Les élus alsaciens y voient une «renaissance» de leur territoire. L’Assemblée nationale va adopter, ce mercredi après-midi, le projet de loi créant la Collectivité européenne d’Alsace. Deux ans et demi après l’absorption de la région dans le nouvel ensemble du Grand Est, le texte fusionne les départements du Haut-Rhin et du Bas-Rhin, et confère à la collectivité unique des compétences spécifiques. Questions à Brigitte Klinkert, présidente (LR) du Conseil départemental du Haut-Rhin.
Qu’est-ce qui va changer pour les deux départements alsaciens ?
C'est la renaissance d'une Alsace institutionnelle et politique qui n'existait plus depuis la création des grandes régions.
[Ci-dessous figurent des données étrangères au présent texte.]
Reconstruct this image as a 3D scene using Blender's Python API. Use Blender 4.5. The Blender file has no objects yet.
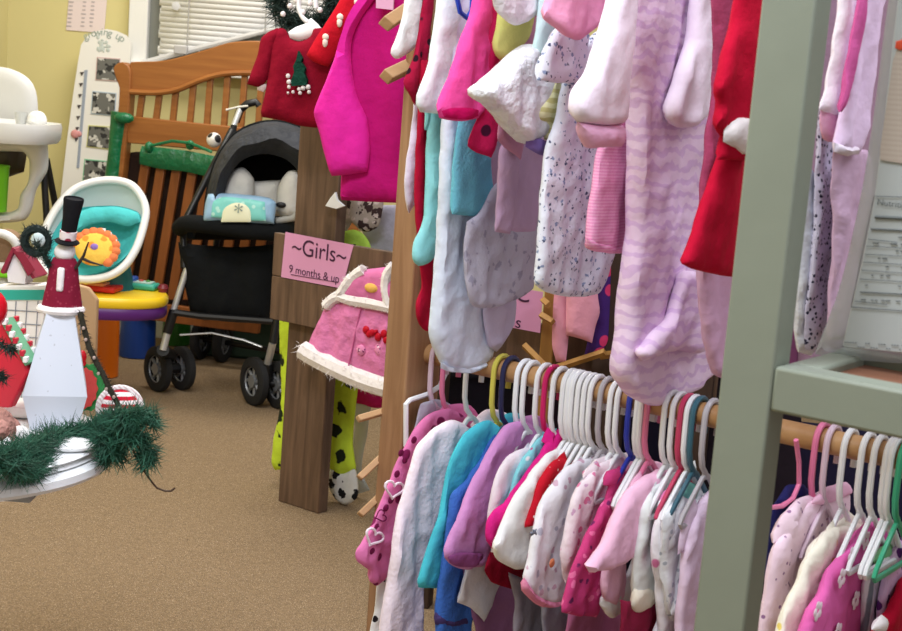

Le gouvernement s'est rendu compte que le désir n'en avait jamais disparu. La Collectivité européenne d'Alsace va cumuler les compétences actuelles des deux départements, et en recevoir d'autres. Elle sera officiellement mise en place au 1er janvier 2021, mais nous recevrons dès la promulgation de la loi, sans doute en septembre, la compétence tourisme et l'usage de la «marque» Alsace.
Techniquement, il s’agira toujours d’un département ?
S’agissant de la base juridique, oui. Il ne s’agira pas d’une collectivité à statut particulier. Et les deux départements restent en place en tant que structures administratives de l’Etat. Mais c’est bien plus qu’une fusion, pour laquelle nous n’aurions pas eu besoin ni d’un accord signé par le Premier ministre à Matignon ni d’une loi. Aucun autre département n’aura de compétences aussi fortes et particulières. Nous ferons partie des cinq collectivités ayant fait l’objet d’une loi dédiée, avec Paris, Lyon, Marseille et la Corse.
Quelles sont ces nouvelles compétences ?
La collectivité sera cheffe de file du transfrontalier, une compétence pour l’instant partagée ente l’Etat et la région Grand Est : c’est-à-dire qu’elle coordonnera tous les acteurs pour agir avec nos voisins du Bade-Wurtemberg et de Suisse. Nous récupérons également la gestion des routes nationales et des autoroutes non-concédées, ce qui nous permettra de mettre fin au scandale de l’engorgement de l’A35, l’axe nord-sud de l’Alsace, éventuellement au moyen d’une taxe poids lourds. Nous agirons enfin pour le bilinguisme français-allemand : en développant l’apprentissage de la langue, en multipliant les contacts entre nos jeunes et de jeunes Allemands, nous leur ouvrirons le marché professionnel d’outre-Rhin.
Certains critiquent la multiplication des statuts particuliers, la jugeant contraire à l’unité de la République…
Nous y voyons, nous, un laboratoire de la décentralisation, le droit de construire notre trajectoire en fonction de notre spécificité. Nous aurions d’ailleurs souhaité plus de compétences, mais c’est une première étape et il y en aura d’autres, notamment avec le droit à la différenciation qui sera ouvert dans le cadre de la réforme constitutionnelle.